Hervé Vilard qui a fêté ses 75 ans le 24 juillet 2021 n'a jamais caché son homosexualité. Il fut même l'un des premiers chanteurs à l'avouer publiquement alors qu'il débutait à peine sa carrière. Idole des yéyés, il n'a pas hésité à casser son image de gendre idéal en dévoilant un pan de sa vie privée au micro de Jacques Chancel à la radio, c'était en 1967.
Invité de Claire Chazal dans Le Passage des Arts de France 5, le 7 décembre 2020, il avait accepté d'en dire plus sur ce coming-out médiatique. "lI [Jacques Chancel] m'a posé la question : "Alors la petite amie ? Ce bonheur partagé ? Vous aviez bien une petite amie à la maison ?" Je lui ai dit : "Ma petite amie s'appelle Robert", a-t-il raconté.
Nous n'avons pas retrouvé cette émission de 1967 dans nos archives. Mais nous avons ce document dans lequel il racontait cette histoire en mai 2018. A l'époque, il entamait une tournée d'adieux. "Moi, ce que je n'aime pas, c'est porter d'étendard", précisait-il d'emblée. Pour lui, il n'était alors pas question de courage. "Quel courage il y a, quand on vous pose une question, de dire la vérité ? Pourquoi aller mentir là-dessus ? C'est ridicule. Ils sont ridicules avec tout ça, cette ségrégation !"
Cette révélation aurait pu mettre un terme à sa carrière, c'est ce que lui prédisaient les oiseaux de mauvais augure, comme il le racontait encore : "Alors, on en a fait cas. C'est vrai qu'à l'époque certains disaient : 'il ne fera pas carrière'. Mais les gens n'en ont rien à foutre ! Mon public féminin n'en a rien à foutre!", s'insurgeait-il, avant d'ajouter pour l'anecdote : "Dans les années 1950, Trénet, Claveau, Mariano, Sablon, et je vous en passe, tous les chanteurs de charme en étaient. Et alors ? Est-ce que ça a empêché la chanson de charme d'exister ?"
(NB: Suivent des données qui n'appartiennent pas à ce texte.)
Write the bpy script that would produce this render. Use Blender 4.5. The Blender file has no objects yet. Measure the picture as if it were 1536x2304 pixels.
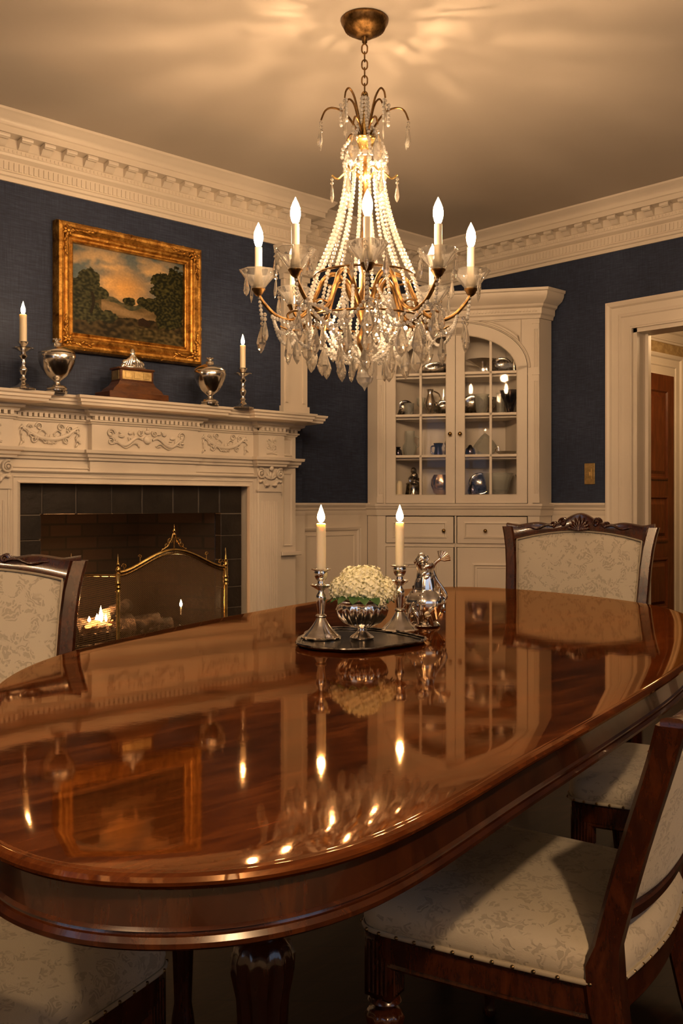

Un chanteur à fleur de peau
Si nous n'avons pas pu mettre la main sur ce coming-out de 1967, nous vous proposons de retrouver ce jeune chanteur cette même année. Il est alors adulé par ses fans, il semble lui-même étonné de son succès, qui débuta en 1965, grâce à son tube Capri c'est fini. Ce reportage intitulé "Mourir ou chanter : Hervé Vilard", diffusé le 9 mars 1967, nous permet de le suivre en pleine gloire. Il a 21 ans.
Mourir ou chanter : Hervé Vilard
1967 - 13:30 - vidéo
Tout devoir au public
Entre ses concerts, des séances de dédicaces, ses fans, le jeune artiste savoure cette revanche que la chanson lui donne sur la vie. Avec beaucoup de sincérité, il raconte à Jean Vidal, son enfance à l'assistance publique, son envie de s'en sortir grâce à la chanson, "j'ai envie d'y arriver parce que j'ai envie de chanter parce que c'est une force pour moi. Je me dégage". Il confiera travailler beaucoup, douter de lui toujours, mais tout devoir à son public. Un public avec lequel il souhaitait être honnête, assurant avec beaucoup de maturité : "Je crois que je lui dois tout, c'est lui qui m'a accepté… Si le public me rejetait, ce serait affreux et ce serait certainement de ma faute de toute façon…" Il ajoutait avec conviction : "Parce que le public, on ne le trompe pas ! On ne le bluffe pas, ou alors, le jour où il s'en aperçoit, c'est foutu. Je serais pommé si je le perdais". Un public qui donnait alors un sens à sa vie, l'impression "d'exister pour quelque chose".
Et c'est sans doute dans cette même volonté de sincérité et d'authenticité qu'Hervé Vilard dévoilait, cette année-là, son homosexualité aux Français. Un aveu courageux qui ne mettra pas pour autant un terme à sa carrière. Au contraire, Hervé Vilard a chanté jusqu'à ses 71 ans, soit 50 ans de carrière et 45 millions de disques vendus. Il a tiré sa révérence musicale lors d'une dernière tournée nationale qui passa par l'Olympia en 2018, là où il avait débuté.